Israel, Palestine, and the Legal Battle for Human Rights

by Michael Sfard translated by Maya Johnston

Pub Date: Jan. 23rd, 2018
ISBN: 978-1-250-12270-4
Publisher: Metropolitan/Henry Holt

A Tel Aviv–based human rights lawyer forcefully argues that Israeli treatment of Palestinians in the Occupied Territories is equivalent to apartheid.

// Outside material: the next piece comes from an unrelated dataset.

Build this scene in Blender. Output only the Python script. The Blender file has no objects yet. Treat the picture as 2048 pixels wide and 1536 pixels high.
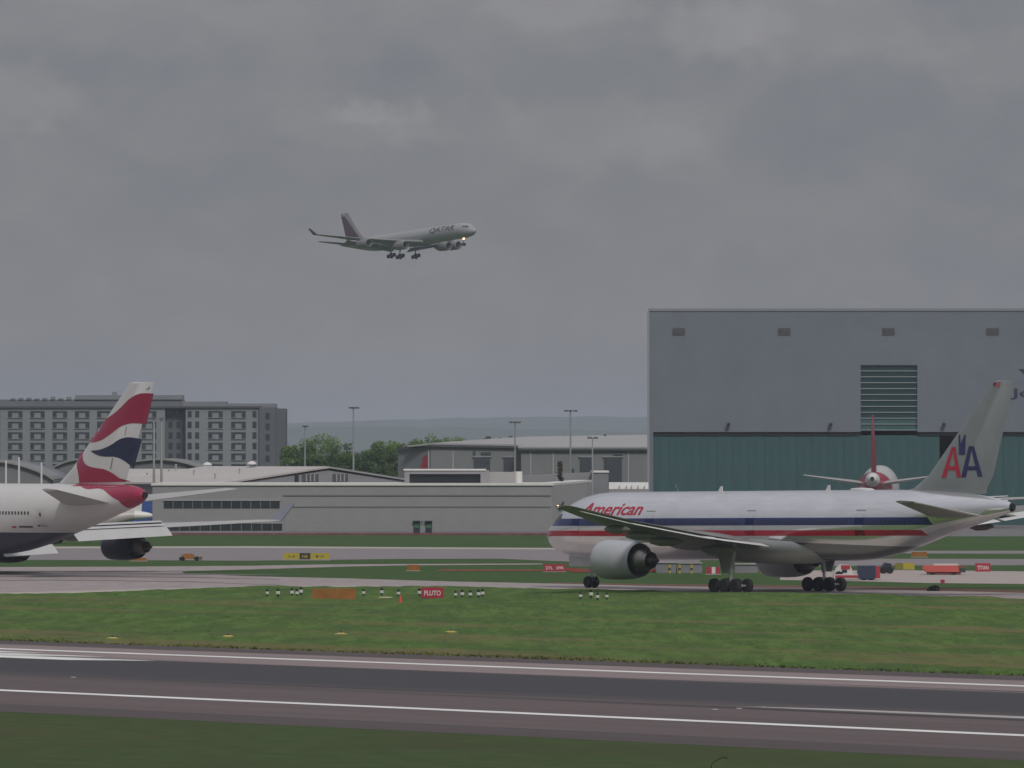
import bpy, bmesh, math, random
import numpy as np
from mathutils import Vector, Matrix

random.seed(7)
rng = np.random.default_rng(11)
S = bpy.context.scene
C = S.collection
R = math.radians

# ------------------------------------------------------------------ camera
F, H, HZ = 14500.0, 12.4, 905.0          # focal length in photo pixels, eye height, horizon row
AX = R(50.9)                             # direction of runway and taxiway against the picture plane
CA, SA = math.cos(AX), math.sin(AX)
cam = bpy.data.objects.new('camera', bpy.data.cameras.new('camera'))
C.objects.link(cam)
cam.location = (0, 0, H)
cam.rotation_euler = (R(90) + math.atan((HZ - 768) / F), 0, 0)
cam.data.sensor_width = 36
cam.data.lens = 36 * F / 2048
cam.data.clip_start = 1
cam.data.clip_end = 60000
S.camera = cam

# ------------------------------------------------------------------ light
SUN_EL, SUN_FROM = R(42), Vector((0.30, -0.95, 0)).normalized()   # sun stands behind the camera, a little to the right
SKY_L, SUN_E = 0.166, 1.5
w = bpy.data.worlds.new('World')
S.world = w
w.use_nodes = True
nt = w.node_tree
nt.nodes.clear()
def wn(t, **k):
    n = nt.nodes.new(t)
    for a, b in k.items(): setattr(n, a, b)
    return n
def wmath(op, a, b=None, c=None):
    n = wn('ShaderNodeMath', operation=op)
    for i, v in enumerate((a, b, c)):
        if v is None: continue
        if isinstance(v, (int, float)): n.inputs[i].default_value = v
        else: nt.links.new(v, n.inputs[i])
    return n.outputs[0]
out = wn('ShaderNodeOutputWorld'); bg = wn('ShaderNodeBackground'); bg.inputs[1].default_value = 0.1
nt.links.new(bg.outputs[0], out.inputs[0])
sky = wn('ShaderNodeTexSky', sky_type='NISHITA', sun_disc=False)
sky.sun_elevation = SUN_EL
sky.sun_rotation = math.atan2(SUN_FROM.x, SUN_FROM.y)
tc = wn('ShaderNodeTexCoord')
sep = wn('ShaderNodeSeparateXYZ'); nt.links.new(tc.outputs['Generated'], sep.inputs[0])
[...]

Sfard, who represents Palestinian victims of civil rights violations, makes his literary debut with an unsparing indictment of Israeli racism, oppression, and injustice. Drawing on case documents and interviews with lawyers, peace activists, and human rights workers, he chronicles the legal battles in which he and his colleagues have been engaged: deportation; the construction of Jewish settlements, separation barriers, and unauthorized outposts; use of torture in interrogations; imposition of administrative detention; demolition of homes of families of suspected terrorists; and “targeted killings” or assassinations. The author fervently believes that litigation is a tool for social change, although the complexities of legal struggles sometimes make it difficult to know how to measure success: “The effect that litigation has on politics, on the media, and on social perceptions means that the judicial rulings…are only one element in the matrix of litigation’s outcomes.” Sometimes, remedy for his client grants legitimacy and positive publicity for the occupier; in other cases, achieving justice for a client has an impact on broader policy decisions; and, most ambitiously, legal fights may change the nation’s moral and ethical values. Israeli settlements clearly violate international laws of occupation, which hold that the occupied population must “resume their normal lives as much as possible.” Nevertheless, Israel continues to seize Palestinian land, arguing that the nation is not building new settlements but merely expanding those already established. Furthermore, Israeli courts repeatedly insist that settlements, barriers, torture, and killings are justified because of security needs. Palestinian villagers cut off from their farms, parents unable to take a sick child to a doctor, tankers barred from delivering water: all these result from draconian rules of entry. The “security charade,” Sfard asserts, continues to serve Israel “in its quest for a belligerent, unilateral solution to its conflict with the Palestinians” and gives its courts “standing and legitimacy in world opinion.”

A moving, well-documented testimony to lawyers’ tireless battles against a nation’s inhumanity.